Sunday, September 18, 2016

The man who built it

The gentleman who wrote Shoeless Joe died on Friday. W.P. Kinsella was 81. He was from Canada, educated at the University of Iowa Writers' Workshop, and his fiction novels and short stories-- that I was familiar with, anyway-- were all about baseball or they were dramatic tales set in Native American communities in Canada. I met him at a book signing in West Des Moines when I was in college, and he signed my copy of the short story collection that included the short upon which Shoeless Joe was based, Shoeless Joe Jackson Comes to Iowa. I asked him to inscribe it "Go the Distance," a reference to the book and the extraordinary film that came later, Field of Dreams, and he agreed. The next two people in line followed my lead and asked him to inscribe the same. I was so proud.

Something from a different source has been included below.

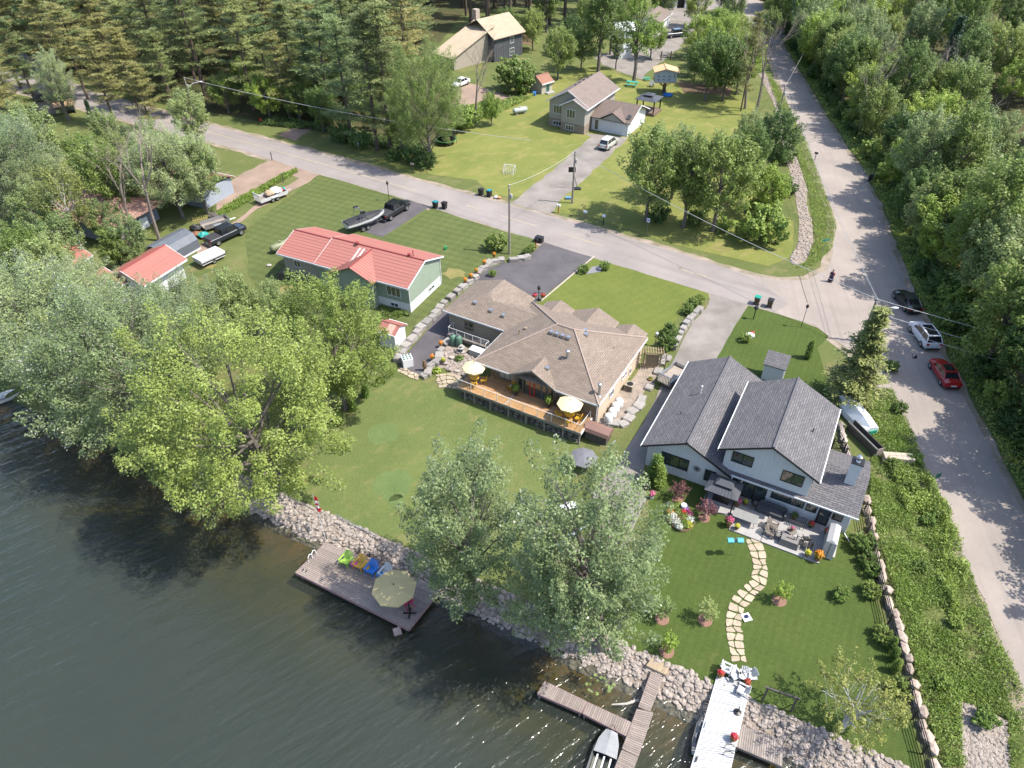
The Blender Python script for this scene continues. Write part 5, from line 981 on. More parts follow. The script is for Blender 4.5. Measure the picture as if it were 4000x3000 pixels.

Bill Kinsella loved the movie Phil Alden Robinson made based on his work. We all do. It's the most important piece of pop culture in our state's history, and I think plays just as well away from home. I grew up on a farm where we had a baseball field built into our backyard too. My father didn't carve out a diamond infield or anything like that, but there was a fenced backstop and the edge of the cornfield marked a home run. Nearly one hundred Moellers gathered for a family reunion at our farm in the summer of 1992, and one of the second cousins from Southern California remarked to her grandmother, "This is just like the Field of Dreams." The movie was only three years old at that time. The grandmother, now 102, appeared by video at this summer's family reunion near Yellowstone National Park, and recalled the anecdote.

My wife and I were gathered with family on Friday, and the topic of Field of Dreams came up, even though we were all unaware of Kinsella's passing. I told my wife, who immigrated from Kenya eight years, you have to see this movie. There are people in this world that associate it with your husband.

Upon his death, I'm grateful for what Kinsella did for Iowa, for my circle of friends and family, and also, of course, the new life and the new legacy that he gave the Eight-- Weaver, Cicotte, Risberg, Felsch, Gandil, Williams, McMullin, and Jackson.